DATA |
>> START

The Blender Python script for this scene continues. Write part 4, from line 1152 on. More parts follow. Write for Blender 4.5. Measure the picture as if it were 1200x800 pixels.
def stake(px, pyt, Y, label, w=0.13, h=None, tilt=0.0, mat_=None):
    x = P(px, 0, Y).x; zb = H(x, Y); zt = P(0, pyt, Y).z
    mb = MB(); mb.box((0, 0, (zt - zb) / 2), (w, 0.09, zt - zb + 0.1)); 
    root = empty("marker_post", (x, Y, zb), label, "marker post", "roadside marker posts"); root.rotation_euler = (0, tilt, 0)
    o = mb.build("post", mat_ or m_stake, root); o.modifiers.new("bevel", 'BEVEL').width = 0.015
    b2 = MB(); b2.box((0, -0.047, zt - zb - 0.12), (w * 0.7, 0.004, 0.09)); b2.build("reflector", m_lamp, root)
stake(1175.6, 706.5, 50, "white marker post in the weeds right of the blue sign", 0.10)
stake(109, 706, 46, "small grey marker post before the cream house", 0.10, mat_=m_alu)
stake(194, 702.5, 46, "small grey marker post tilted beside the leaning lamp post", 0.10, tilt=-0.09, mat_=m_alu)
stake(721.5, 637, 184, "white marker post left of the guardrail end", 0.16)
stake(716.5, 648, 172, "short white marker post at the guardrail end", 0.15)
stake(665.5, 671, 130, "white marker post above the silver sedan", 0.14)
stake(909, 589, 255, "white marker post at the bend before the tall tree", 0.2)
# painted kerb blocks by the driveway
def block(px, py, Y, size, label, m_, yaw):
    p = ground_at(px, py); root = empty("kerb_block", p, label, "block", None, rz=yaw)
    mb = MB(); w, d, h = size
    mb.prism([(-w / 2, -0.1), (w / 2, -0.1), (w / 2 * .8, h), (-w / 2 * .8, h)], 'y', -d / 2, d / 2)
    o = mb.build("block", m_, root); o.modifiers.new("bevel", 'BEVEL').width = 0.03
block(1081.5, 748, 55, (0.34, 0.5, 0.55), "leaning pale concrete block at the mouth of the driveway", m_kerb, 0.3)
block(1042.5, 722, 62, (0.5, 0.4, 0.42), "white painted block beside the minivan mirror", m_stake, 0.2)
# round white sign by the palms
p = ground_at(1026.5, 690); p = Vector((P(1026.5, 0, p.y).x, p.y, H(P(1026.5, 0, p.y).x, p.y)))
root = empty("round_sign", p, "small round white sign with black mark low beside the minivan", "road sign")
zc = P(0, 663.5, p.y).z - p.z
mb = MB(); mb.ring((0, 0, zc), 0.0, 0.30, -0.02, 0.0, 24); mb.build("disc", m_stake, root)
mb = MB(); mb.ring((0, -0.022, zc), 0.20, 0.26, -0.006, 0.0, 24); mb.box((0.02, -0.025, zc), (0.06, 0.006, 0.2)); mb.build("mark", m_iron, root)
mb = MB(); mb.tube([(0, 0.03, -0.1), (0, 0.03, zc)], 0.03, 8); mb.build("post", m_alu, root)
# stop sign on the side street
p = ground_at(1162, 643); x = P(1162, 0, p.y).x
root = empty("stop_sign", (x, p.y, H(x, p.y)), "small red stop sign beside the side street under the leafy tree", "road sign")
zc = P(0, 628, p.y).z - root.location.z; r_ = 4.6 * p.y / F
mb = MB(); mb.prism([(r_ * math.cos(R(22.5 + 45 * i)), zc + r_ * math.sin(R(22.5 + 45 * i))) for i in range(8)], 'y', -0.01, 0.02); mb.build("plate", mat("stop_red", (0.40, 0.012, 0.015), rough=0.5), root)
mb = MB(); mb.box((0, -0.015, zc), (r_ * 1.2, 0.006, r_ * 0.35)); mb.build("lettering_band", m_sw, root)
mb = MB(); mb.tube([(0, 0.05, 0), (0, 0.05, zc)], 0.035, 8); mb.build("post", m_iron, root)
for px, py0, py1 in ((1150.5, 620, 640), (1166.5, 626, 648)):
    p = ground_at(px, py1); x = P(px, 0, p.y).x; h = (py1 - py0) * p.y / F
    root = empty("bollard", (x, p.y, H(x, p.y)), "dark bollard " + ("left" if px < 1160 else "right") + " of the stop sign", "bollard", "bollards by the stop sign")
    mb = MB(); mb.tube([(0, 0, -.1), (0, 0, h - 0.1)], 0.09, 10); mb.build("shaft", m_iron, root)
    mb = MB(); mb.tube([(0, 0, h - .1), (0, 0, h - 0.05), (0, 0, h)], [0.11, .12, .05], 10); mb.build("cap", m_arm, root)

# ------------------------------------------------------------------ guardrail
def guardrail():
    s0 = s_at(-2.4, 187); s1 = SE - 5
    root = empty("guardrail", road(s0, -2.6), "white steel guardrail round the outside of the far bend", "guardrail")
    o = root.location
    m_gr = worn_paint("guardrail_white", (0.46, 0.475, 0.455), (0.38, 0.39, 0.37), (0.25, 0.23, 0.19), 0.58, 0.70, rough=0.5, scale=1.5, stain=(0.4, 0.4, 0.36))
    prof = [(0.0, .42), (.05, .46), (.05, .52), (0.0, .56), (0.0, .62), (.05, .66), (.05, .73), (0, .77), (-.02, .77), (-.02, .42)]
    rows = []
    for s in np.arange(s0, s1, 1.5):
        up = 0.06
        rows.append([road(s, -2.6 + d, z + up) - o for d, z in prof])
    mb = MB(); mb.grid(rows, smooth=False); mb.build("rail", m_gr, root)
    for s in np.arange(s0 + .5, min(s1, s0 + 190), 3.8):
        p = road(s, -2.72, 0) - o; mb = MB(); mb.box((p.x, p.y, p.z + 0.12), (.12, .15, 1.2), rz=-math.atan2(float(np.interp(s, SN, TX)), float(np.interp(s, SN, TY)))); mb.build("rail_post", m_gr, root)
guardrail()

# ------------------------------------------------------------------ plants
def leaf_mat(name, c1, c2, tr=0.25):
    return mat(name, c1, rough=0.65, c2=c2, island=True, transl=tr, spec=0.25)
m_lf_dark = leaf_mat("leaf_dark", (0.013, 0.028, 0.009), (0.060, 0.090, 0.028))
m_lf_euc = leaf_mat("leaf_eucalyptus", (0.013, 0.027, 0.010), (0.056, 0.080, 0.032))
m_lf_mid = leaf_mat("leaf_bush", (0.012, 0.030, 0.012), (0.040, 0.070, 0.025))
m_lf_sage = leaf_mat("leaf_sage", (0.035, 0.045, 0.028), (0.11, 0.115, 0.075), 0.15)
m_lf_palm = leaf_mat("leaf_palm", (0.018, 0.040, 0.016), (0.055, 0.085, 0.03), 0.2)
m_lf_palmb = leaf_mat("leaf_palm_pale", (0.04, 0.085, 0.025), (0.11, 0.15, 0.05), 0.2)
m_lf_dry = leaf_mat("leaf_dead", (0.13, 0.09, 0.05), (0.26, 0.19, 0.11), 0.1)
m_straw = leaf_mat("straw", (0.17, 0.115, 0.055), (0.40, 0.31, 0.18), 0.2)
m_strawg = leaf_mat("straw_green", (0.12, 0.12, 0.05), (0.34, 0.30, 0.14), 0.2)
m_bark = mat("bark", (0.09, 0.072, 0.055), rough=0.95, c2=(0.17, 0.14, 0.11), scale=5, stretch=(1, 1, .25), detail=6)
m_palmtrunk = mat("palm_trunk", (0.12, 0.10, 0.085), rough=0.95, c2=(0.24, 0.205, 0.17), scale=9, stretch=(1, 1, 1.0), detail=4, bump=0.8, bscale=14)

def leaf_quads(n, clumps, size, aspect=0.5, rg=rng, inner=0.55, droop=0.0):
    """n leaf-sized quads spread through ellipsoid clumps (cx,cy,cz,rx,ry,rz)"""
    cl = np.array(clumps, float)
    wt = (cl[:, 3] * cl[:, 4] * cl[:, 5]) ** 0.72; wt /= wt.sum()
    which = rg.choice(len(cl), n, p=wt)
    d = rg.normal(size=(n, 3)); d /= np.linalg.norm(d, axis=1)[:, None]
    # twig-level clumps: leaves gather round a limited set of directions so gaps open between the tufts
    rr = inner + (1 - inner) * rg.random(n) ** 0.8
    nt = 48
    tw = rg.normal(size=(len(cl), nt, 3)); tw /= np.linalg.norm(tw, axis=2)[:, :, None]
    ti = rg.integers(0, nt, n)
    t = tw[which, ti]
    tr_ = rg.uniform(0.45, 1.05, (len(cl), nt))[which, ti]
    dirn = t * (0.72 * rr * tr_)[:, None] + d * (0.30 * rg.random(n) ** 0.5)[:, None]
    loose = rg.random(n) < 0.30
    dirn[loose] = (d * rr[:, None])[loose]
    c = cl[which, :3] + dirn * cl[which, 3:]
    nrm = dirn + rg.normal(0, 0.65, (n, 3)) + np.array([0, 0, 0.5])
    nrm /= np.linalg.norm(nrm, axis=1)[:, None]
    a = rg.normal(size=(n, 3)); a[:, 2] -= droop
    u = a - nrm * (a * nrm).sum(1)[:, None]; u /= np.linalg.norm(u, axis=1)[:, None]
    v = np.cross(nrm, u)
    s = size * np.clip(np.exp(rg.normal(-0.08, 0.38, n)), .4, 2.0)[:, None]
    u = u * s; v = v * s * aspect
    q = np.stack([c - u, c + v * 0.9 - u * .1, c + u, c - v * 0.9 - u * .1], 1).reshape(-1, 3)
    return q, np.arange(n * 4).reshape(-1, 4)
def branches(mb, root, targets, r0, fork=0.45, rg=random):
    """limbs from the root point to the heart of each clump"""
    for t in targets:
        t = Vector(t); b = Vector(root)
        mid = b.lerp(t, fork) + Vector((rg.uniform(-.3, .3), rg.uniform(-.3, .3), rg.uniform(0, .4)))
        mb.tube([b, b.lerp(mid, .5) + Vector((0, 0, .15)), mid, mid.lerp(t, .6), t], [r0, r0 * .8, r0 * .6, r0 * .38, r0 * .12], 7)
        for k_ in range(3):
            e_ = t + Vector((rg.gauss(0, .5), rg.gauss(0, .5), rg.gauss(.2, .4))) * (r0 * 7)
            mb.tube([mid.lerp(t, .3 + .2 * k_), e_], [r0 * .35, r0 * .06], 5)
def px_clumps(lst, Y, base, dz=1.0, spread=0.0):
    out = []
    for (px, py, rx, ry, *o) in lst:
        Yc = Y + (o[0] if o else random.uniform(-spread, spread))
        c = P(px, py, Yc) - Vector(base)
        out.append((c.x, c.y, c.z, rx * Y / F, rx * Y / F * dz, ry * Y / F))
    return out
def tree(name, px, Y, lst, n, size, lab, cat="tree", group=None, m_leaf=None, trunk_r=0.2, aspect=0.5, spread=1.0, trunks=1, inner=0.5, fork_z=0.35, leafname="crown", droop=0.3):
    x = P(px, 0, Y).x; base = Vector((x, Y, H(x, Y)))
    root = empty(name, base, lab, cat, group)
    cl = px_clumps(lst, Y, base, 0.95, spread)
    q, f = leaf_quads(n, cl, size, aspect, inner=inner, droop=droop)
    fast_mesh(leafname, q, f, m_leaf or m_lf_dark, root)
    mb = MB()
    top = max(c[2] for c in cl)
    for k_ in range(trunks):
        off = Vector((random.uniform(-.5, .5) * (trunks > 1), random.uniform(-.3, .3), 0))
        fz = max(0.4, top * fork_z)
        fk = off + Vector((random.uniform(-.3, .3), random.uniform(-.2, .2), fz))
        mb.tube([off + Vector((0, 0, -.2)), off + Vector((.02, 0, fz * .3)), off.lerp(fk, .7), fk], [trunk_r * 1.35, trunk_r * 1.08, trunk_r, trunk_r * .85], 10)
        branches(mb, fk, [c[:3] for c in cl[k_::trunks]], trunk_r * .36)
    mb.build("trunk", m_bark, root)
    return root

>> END

TASK REQUIREMENTS | Find each line holding "from". Copy it out.

ANSWER TO THE TASK |
The Blender Python script for this scene continues. Write part 4, from line 1152 on. More parts follow. Write for Blender 4.5. Measure the picture as if it were 1200x800 pixels.
    """limbs from the root point to the heart of each clump"""